WHAT YOU HAVE TO DO>
Show all lines that include the string "scene"; copy each one.

DATA SEGMENT>
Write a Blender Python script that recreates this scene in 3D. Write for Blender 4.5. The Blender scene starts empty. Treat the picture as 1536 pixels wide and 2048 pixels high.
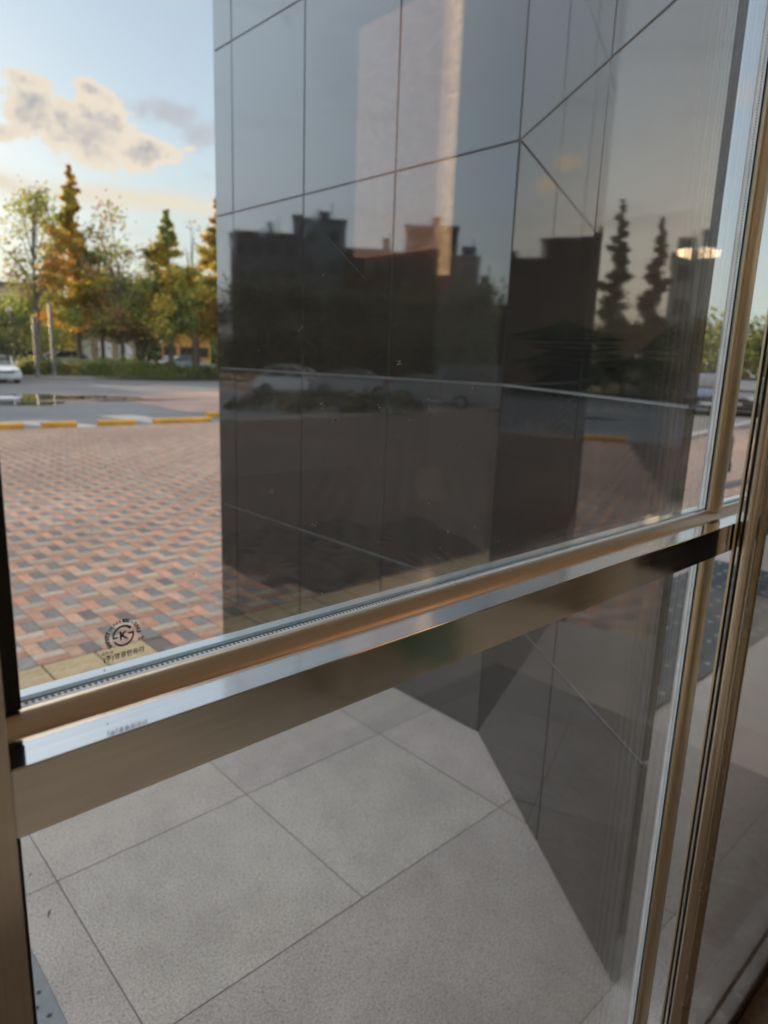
import bpy, bmesh, math, random
import numpy as np
from mathutils import Vector, Matrix
random.seed(7); rng = np.random.default_rng(7)
C = bpy.context.scene.collection
sc = bpy.context.scene
R = math.radians

# ------------------------------------------------------------------ camera
# world axes: x runs right along the glazing, y runs outwards, z up; metres
HEAD, PITCH, ROLL = R(43.3), math.atan(.2202), math.atan(223/6176)
Rt = Vector((math.cos(HEAD), -math.sin(HEAD), 0)); Fh = Vector((math.sin(HEAD), math.cos(HEAD), 0)); Z = Vector((0, 0, 1))
F = Fh*math.cos(PITCH)-Z*math.sin(PITCH); U = Fh*math.sin(PITCH)+Z*math.cos(PITCH)
cr = Rt*math.cos(ROLL)+U*math.sin(ROLL); cu = U*math.cos(ROLL)-Rt*math.sin(ROLL)
cam_d = bpy.data.cameras.new('camera'); cam = bpy.data.objects.new('camera', cam_d); C.objects.link(cam)
cam.matrix_world = Matrix(((cr.x, cu.x, -F.x, 0), (cr.y, cu.y, -F.y, 0), (cr.z, cu.z, -F.z, 1.45), (0, 0, 0, 1)))
cam_d.sensor_fit = 'VERTICAL'; cam_d.sensor_height = 36; cam_d.lens = 36*1361/2048
cam_d.clip_start = .01; cam_d.clip_end = 3000
cam_d.dof.use_dof = True; cam_d.dof.focus_distance = .62; cam_d.dof.aperture_fstop = 6.8
sc.camera = cam

# ------------------------------------------------------------------ world, sun, exposure
SUN_AZ, SUN_EL = -9.0, 6.5
EXPO = 1.9
sc.view_settings.view_transform = 'Standard'; sc.view_settings.look = 'None'
sc.view_settings.gamma = 1; sc.view_settings.use_curve_mapping = False; sc.view_settings.exposure = EXPO
sc.cycles.max_bounces = 10; sc.cycles.glossy_bounces = 6; sc.cycles.transparent_max_bounces = 16
sc.cycles.diffuse_bounces = 3; sc.cycles.sample_clamp_indirect = 4
sc.cycles.use_denoising = True
w = bpy.data.worlds.new('World'); sc.world = w; w.use_nodes = True
nt = w.node_tree; nt.nodes.clear()
def N(t, kind, **kw):
    n = t.nodes.new(kind)
    for k, v in kw.items(): setattr(n, k, v)
    return n
class G:
    """tiny helper to write node maths"""
    def __init__(s, t): s.t = t
    def _in(s, sock, v):
        if hasattr(v, 'is_linked') or hasattr(v, 'links'): s.t.links.new(v, sock)
        else: sock.default_value = v
    def m(s, op, a, b=None, c=None, clamp=False):
        n = N(s.t, 'ShaderNodeMath', operation=op, use_clamp=clamp); s._in(n.inputs[0], a)
        if b is not None: s._in(n.inputs[1], b)
        if c is not None: s._in(n.inputs[2], c)
        return n.outputs[0]
    def mix(s, f, a, b, mode='MIX'):
        n = N(s.t, 'ShaderNodeMix', data_type='RGBA', blend_type=mode); s._in(n.inputs[0], f)
        s._in(n.inputs[6], a if hasattr(a, 'links') else (*a, 1)); s._in(n.inputs[7], b if hasattr(b, 'links') else (*b, 1))
        return n.outputs[2]
    def ss(s, v, lo, hi, a=0., b=1.):
        n = N(s.t, 'ShaderNodeMapRange', interpolation_type='SMOOTHSTEP'); s._in(n.inputs[0], v)
        n.inputs[1].default_value = lo; n.inputs[2].default_value = hi; n.inputs[3].default_value = a; n.inputs[4].default_value = b
        return n.outputs[0]
    def noise(s, vec, scale, detail=4, rough=.55, out=0):
        n = N(s.t, 'ShaderNodeTexNoise'); 
        if vec is not None: s.t.links.new(vec, n.inputs['Vector'])
        n.inputs['Scale'].default_value = scale; n.inputs['Detail'].default_value = detail; n.inputs['Roughness'].default_value = rough
        return n.outputs[out]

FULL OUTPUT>
Write a Blender Python script that recreates this scene in 3D. Write for Blender 4.5. The Blender scene starts empty. Treat the picture as 1536 pixels wide and 2048 pixels high.
C = bpy.context.scene.collection
sc = bpy.context.scene